■ Work to complete
The data below should be restated word for word, with every picture omitted.

■ Data excerpt
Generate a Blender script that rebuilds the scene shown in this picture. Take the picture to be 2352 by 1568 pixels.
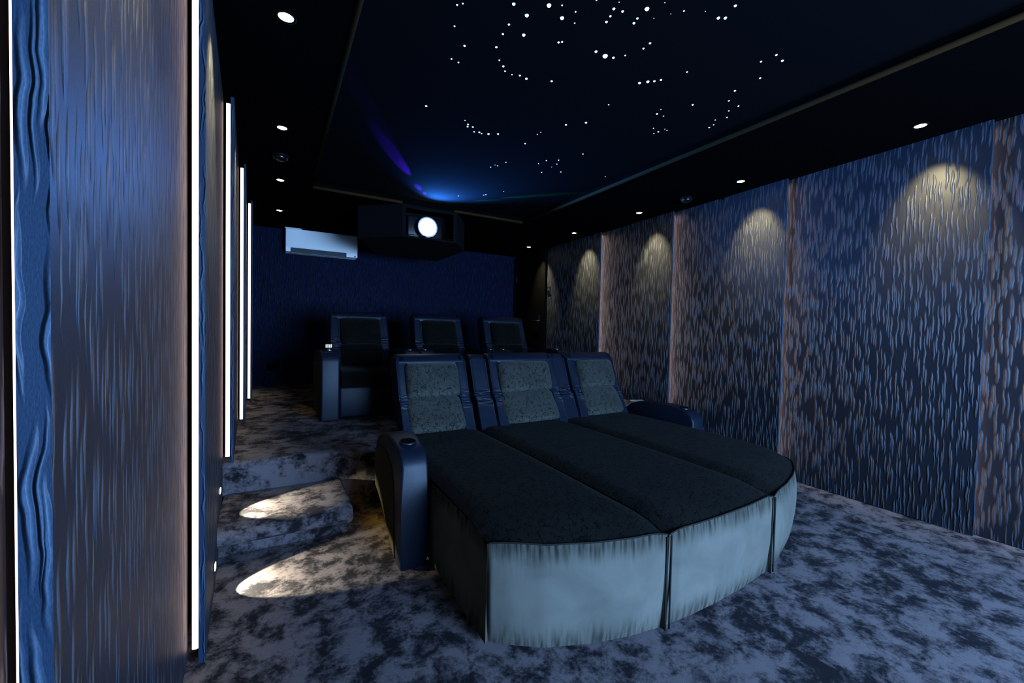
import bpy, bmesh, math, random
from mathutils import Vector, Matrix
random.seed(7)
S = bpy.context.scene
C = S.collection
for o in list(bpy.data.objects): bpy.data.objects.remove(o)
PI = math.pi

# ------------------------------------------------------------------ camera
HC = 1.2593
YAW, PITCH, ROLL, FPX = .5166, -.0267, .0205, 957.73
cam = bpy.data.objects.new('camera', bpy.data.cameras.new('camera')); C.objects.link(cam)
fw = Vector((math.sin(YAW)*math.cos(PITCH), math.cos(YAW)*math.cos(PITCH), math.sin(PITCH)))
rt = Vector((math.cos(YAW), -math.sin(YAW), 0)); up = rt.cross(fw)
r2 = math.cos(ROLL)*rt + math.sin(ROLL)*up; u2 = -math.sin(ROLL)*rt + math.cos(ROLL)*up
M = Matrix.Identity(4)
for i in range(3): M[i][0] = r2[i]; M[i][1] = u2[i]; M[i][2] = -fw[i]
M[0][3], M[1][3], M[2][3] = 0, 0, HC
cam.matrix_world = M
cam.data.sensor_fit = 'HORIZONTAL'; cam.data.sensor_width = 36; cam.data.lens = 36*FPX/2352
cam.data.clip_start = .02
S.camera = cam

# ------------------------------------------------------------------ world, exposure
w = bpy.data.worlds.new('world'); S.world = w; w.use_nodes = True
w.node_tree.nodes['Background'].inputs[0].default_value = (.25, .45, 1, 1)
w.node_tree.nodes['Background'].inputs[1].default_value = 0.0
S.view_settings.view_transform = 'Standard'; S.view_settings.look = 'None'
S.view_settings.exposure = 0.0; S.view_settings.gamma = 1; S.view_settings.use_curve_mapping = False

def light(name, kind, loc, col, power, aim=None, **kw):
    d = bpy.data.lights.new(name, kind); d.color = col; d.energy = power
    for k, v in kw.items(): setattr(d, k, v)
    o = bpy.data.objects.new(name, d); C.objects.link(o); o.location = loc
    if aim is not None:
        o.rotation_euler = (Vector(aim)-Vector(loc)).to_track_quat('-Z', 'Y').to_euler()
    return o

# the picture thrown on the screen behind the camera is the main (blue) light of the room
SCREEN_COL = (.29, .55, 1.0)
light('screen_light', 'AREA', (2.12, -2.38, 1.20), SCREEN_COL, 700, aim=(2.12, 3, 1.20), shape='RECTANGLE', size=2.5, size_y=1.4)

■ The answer
Generate a Blender script that rebuilds the scene shown in this picture. Take the picture to be 2352 by 1568 pixels.
import bpy, bmesh, math, random
from mathutils import Vector, Matrix
random.seed(7)
S = bpy.context.scene
C = S.collection
for o in list(bpy.data.objects): bpy.data.objects.remove(o)
PI = math.pi

# ------------------------------------------------------------------ camera
HC = 1.2593
YAW, PITCH, ROLL, FPX = .5166, -.0267, .0205, 957.73
cam = bpy.data.objects.new('camera', bpy.data.cameras.new('camera')); C.objects.link(cam)
fw = Vector((math.sin(YAW)*math.cos(PITCH), math.cos(YAW)*math.cos(PITCH), math.sin(PITCH)))
rt = Vector((math.cos(YAW), -math.sin(YAW), 0)); up = rt.cross(fw)
r2 = math.cos(ROLL)*rt + math.sin(ROLL)*up; u2 = -math.sin(ROLL)*rt + math.cos(ROLL)*up
M = Matrix.Identity(4)
for i in range(3): M[i][0] = r2[i]; M[i][1] = u2[i]; M[i][2] = -fw[i]
M[0][3], M[1][3], M[2][3] = 0, 0, HC
cam.matrix_world = M
cam.data.sensor_fit = 'HORIZONTAL'; cam.data.sensor_width = 36; cam.data.lens = 36*FPX/2352
cam.data.clip_start = .02
S.camera = cam

# ------------------------------------------------------------------ world, exposure
w = bpy.data.worlds.new('world'); S.world = w; w.use_nodes = True
w.node_tree.nodes['Background'].inputs[0].default_value = (.25, .45, 1, 1)
w.node_tree.nodes['Background'].inputs[1].default_value = 0.0
S.view_settings.view_transform = 'Standard'; S.view_settings.look = 'None'
S.view_settings.exposure = 0.0; S.view_settings.gamma = 1; S.view_settings.use_curve_mapping = False

def light(name, kind, loc, col, power, aim=None, **kw):
    d = bpy.data.lights.new(name, kind); d.color = col; d.energy = power
    for k, v in kw.items(): setattr(d, k, v)
    o = bpy.data.objects.new(name, d); C.objects.link(o); o.location = loc
    if aim is not None:
        o.rotation_euler = (Vector(aim)-Vector(loc)).to_track_quat('-Z', 'Y').to_euler()
    return o

# the picture thrown on the screen behind the camera is the main (blue) light of the room
SCREEN_COL = (.29, .55, 1.0)
light('screen_light', 'AREA', (2.12, -2.38, 1.20), SCREEN_COL, 700, aim=(2.12, 3, 1.20), shape='RECTANGLE', size=2.5, size_y=1.4)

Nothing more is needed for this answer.